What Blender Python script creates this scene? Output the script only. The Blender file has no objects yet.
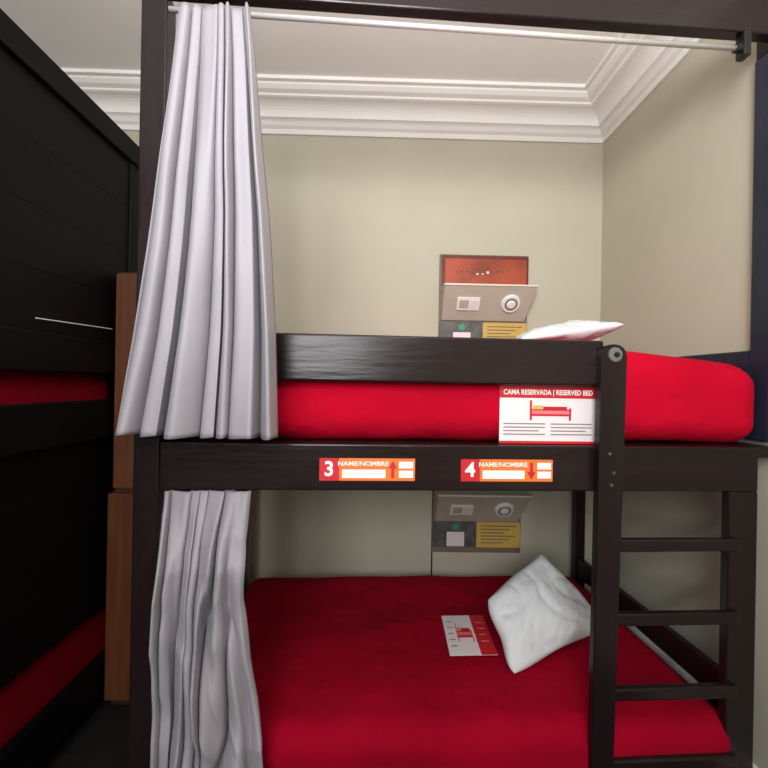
import bpy, bmesh, math, random
from mathutils import Vector, Matrix, noise
random.seed(4)
sc = bpy.context.scene
C = sc.collection
PI = math.pi
sc.view_settings.view_transform = 'Standard'

# ------------------------------------------------------------------ camera
F = 420.0
CAM = Matrix.Translation((0, 0, 1.55)) @ Matrix.Rotation(math.radians(-1.0), 4, 'Z') @ Matrix.Rotation(PI/2, 4, 'X') @ Matrix.Rotation(0.018, 4, 'Z')
cd = bpy.data.cameras.new('camera'); cd.sensor_width = 36; cd.lens = F/768*36; cd.clip_start = 0.02
cam = bpy.data.objects.new('camera', cd); C.objects.link(cam); cam.matrix_world = CAM; sc.camera = cam

ID = Matrix.Identity(4)
BED = Matrix.Translation((0, 1.41, 0)) @ Matrix.Rotation(0.042, 4, 'Z')
WALL_Y, WALL_X, CEIL = 2.76, 1.475, 3.375

def ray(px, py, frame=ID):
    inv = frame.inverted()
    o = inv @ CAM.translation
    d = inv.to_3x3() @ (CAM.to_3x3() @ Vector(((px-384)/F, (384-py)/F, -1)))
    return o, d
def bp(px, py, yl, frame=BED):          # point on the plane y = yl of a frame
    o, d = ray(px, py, frame); t = (yl-o.y)/d.y
    return o + d*t
def zp(px, py, z, frame=BED):           # point on the plane z of a frame
    o, d = ray(px, py, frame); t = (z-o.z)/d.z
    return o + d*t
def w2(px, py, Y): return bp(px, py, Y, ID)

# ------------------------------------------------------------------ materials
def lin(c):
    return tuple(((v/255)/12.92 if v/255 <= 0.04045 else ((v/255+0.055)/1.055)**2.4) for v in c) + (1,)
def mat(name, c, rough=0.6, var=0.08, scale=8, bump=0.0, bscale=60, spec=0.5, metal=0, stretch=(1,1,1), coat=0, sheen=0, bdist=0.01):
    m = bpy.data.materials.new(name); m.use_nodes = True
    nt = m.node_tree; b = nt.nodes['Principled BSDF']
    b.inputs['Roughness'].default_value = rough; b.inputs['Metallic'].default_value = metal
    b.inputs['Specular IOR Level'].default_value = spec
    b.inputs['Coat Weight'].default_value = coat
    b.inputs['Sheen Weight'].default_value = sheen
    tc = nt.nodes.new('ShaderNodeTexCoord'); mp = nt.nodes.new('ShaderNodeMapping')
    mp.inputs['Scale'].default_value = stretch
    nt.links.new(tc.outputs['Object'], mp.inputs['Vector'])
    n = nt.nodes.new('ShaderNodeTexNoise'); n.inputs['Scale'].default_value = scale; n.inputs['Detail'].default_value = 5
    nt.links.new(mp.outputs[0], n.inputs['Vector'])
    r = nt.nodes.new('ShaderNodeValToRGB'); L = lin(c)
    r.color_ramp.elements[0].position = 0.3; r.color_ramp.elements[1].position = 0.7
    r.color_ramp.elements[0].color = tuple(max(0, v*(1-var)) for v in L[:3]) + (1,)
    r.color_ramp.elements[1].color = tuple(min(1, v*(1+var)) for v in L[:3]) + (1,)
    nt.links.new(n.outputs['Fac'], r.inputs[0]); nt.links.new(r.outputs[0], b.inputs['Base Color'])
    if bump:
        n2 = nt.nodes.new('ShaderNodeTexNoise'); n2.inputs['Scale'].default_value = bscale; n2.inputs['Detail'].default_value = 4
        nt.links.new(mp.outputs[0], n2.inputs['Vector'])
        bn = nt.nodes.new('ShaderNodeBump'); bn.inputs['Strength'].default_value = bump; bn.inputs['Distance'].default_value = bdist
        nt.links.new(n2.outputs['Fac'], bn.inputs['Height']); nt.links.new(bn.outputs[0], b.inputs['Normal'])
    return m
M = dict(
    wall=mat('wall_paint', (190,185,166), 0.75, 0.03, 3, 0.04, 40),
    ceil=mat('ceiling_paint', (242,240,237), 0.8, 0.02, 3),
    crown=mat('moulding_paint', (238,235,231), 0.7, 0.02, 3, spec=.3),
    floor=mat('floor_boards', (30,26,26), 0.5, 0.3, 4, 0.1, 20, spec=.3, stretch=(1,8,1)),
    wood=mat('dark_lacquered_wood', (31,20,21), 0.24, 0.25, 2, 0.14, 7, spec=.33, stretch=(0.6,3,5)),
    woodv=mat('dark_lacquered_wood_upright', (30,20,21), 0.26, 0.25, 2, 0.10, 7, spec=.33, stretch=(5,4,0.6)),
    woodb=mat('dark_lacquered_wood_blue_lit', (26,33,50), 0.25, 0.3, 2, 0.06, 7, spec=.45, stretch=(4,4,0.6)),  # dark wood tinted blue to paint in reflected screen light
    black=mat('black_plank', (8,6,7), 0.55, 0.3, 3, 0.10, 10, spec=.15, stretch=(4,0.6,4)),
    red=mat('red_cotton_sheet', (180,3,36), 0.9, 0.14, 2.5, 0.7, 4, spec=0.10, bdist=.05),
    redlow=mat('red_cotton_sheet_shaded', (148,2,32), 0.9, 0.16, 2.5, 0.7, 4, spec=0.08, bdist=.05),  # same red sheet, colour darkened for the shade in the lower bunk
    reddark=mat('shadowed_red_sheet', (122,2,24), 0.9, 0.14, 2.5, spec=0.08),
    white=mat('white_pillowcase', (216,217,220), 0.85, 0.02, 6, 0.1, 160, spec=0.2),
    cover=mat('white_mattress_cover', (150,145,145), 0.85, 0.05),
    curtain=mat('lavender_grey_curtain', (153,148,155), 0.55, 0.04, 4, 0.05, 180, spec=0.35, sheen=0.1),
    steel=mat('brushed_steel', (220,216,214), 0.35, 0.05, 30, metal=0.5),
    chrome=mat('bolt_metal', (150,150,156), 0.35, 0.1, metal=0.9),
    blackm=mat('black_metal', (16,15,16), 0.4, 0.1),
    cab=mat('honey_wood', (84,47,26), 0.5, 0.28, 4, 0.1, 20, spec=.25, stretch=(7,7,0.6)),
    cab2=mat('honey_wood_edge', (50,29,18), 0.5, 0.2, 4, stretch=(7,7,0.6)),
    beige=mat('greige_laminate', (186,177,162), 0.4, 0.05, spec=.5),
    shelf=mat('pale_shelf_edge', (222,216,206), 0.35, 0.04),
    board=mat('brown_board', (122,104,86), 0.55, 0.08),
    plastic=mat('white_plastic', (238,236,232), 0.4, 0.01),
    grey=mat('grey_plastic', (118,114,112), 0.5, 0.03),
    orange=mat('orange_print', (234,118,44), 0.5, 0.05, 20),
    redprint=mat('red_print', (200,26,40), 0.5, 0.03),
    rust=mat('rust_frame_print', (104,34,24), 0.5, 0.2, 12),
    glow=mat('orange_print_centre', (160,66,36), 0.5, 0.5, 4),
    paper=mat('white_card', (232,220,222), 0.4, 0.01),
    pink=mat('pink_print', (226,120,128), 0.5, 0.02),
    ink=mat('grey_ink', (140,126,130), 0.6, 0.02),
    wink=mat('white_ink', (244,240,236), 0.6, 0.01),
    yellow=mat('yellow_print', (208,172,84), 0.55, 0.03),
    navy=mat('muted_photo_print', (84,84,82), 0.5, 0.55, 16),
    green=mat('green_print', (52,150,104), 0.5, 0.03),
    cable=mat('dark_cable', (70,60,52), 0.5, 0.05),
)

# ------------------------------------------------------------------ object helpers
OFF = {}
def tag(o, label=None, cat=None, group=None, kind=None):
    if label: o['label'] = label
    if cat: o['category'] = cat
    if group: o['group'] = group
    if kind: o['kind'] = kind
    return o
def thing(name, label, cat, frame, p, group=None):
    o = bpy.data.objects.new(name, None); C.objects.link(o)
    o.empty_display_size = 0.1
    o.matrix_world = frame @ Matrix.Translation(p)
    OFF[o] = Vector(p)
    return tag(o, label, cat, group)
def obj(name, bm, m, parent=None, frame=ID, p=(0,0,0), smooth=False, label=None):
    off = OFF[parent] if parent else Vector(p)
    bmesh.ops.translate(bm, verts=bm.verts, vec=-off)
    bmesh.ops.recalc_face_normals(bm, faces=bm.faces)
    me = bpy.data.meshes.new(name); bm.to_mesh(me); bm.free()
    me.materials.append(M[m])
    if smooth:
        for f in me.polygons: f.use_smooth = True
    o = bpy.data.objects.new(name, me); C.objects.link(o)
    OFF[o] = off
    if parent: o.parent = parent
    else: o.matrix_world = frame @ Matrix.Translation(off)
    if label: o['label'] = label
    return o
def NB(): return bmesh.new()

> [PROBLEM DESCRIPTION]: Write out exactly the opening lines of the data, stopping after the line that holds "cam = bpy.data.objects.new('camera', cd);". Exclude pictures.

> [EXERCISE RESULT]:
What Blender Python script creates this scene? Output the script only. The Blender file has no objects yet.
import bpy, bmesh, math, random
from mathutils import Vector, Matrix, noise
random.seed(4)
sc = bpy.context.scene
C = sc.collection
PI = math.pi
sc.view_settings.view_transform = 'Standard'

# ------------------------------------------------------------------ camera
F = 420.0
CAM = Matrix.Translation((0, 0, 1.55)) @ Matrix.Rotation(math.radians(-1.0), 4, 'Z') @ Matrix.Rotation(PI/2, 4, 'X') @ Matrix.Rotation(0.018, 4, 'Z')
cd = bpy.data.cameras.new('camera'); cd.sensor_width = 36; cd.lens = F/768*36; cd.clip_start = 0.02
cam = bpy.data.objects.new('camera', cd); C.objects.link(cam); cam.matrix_world = CAM; sc.camera = cam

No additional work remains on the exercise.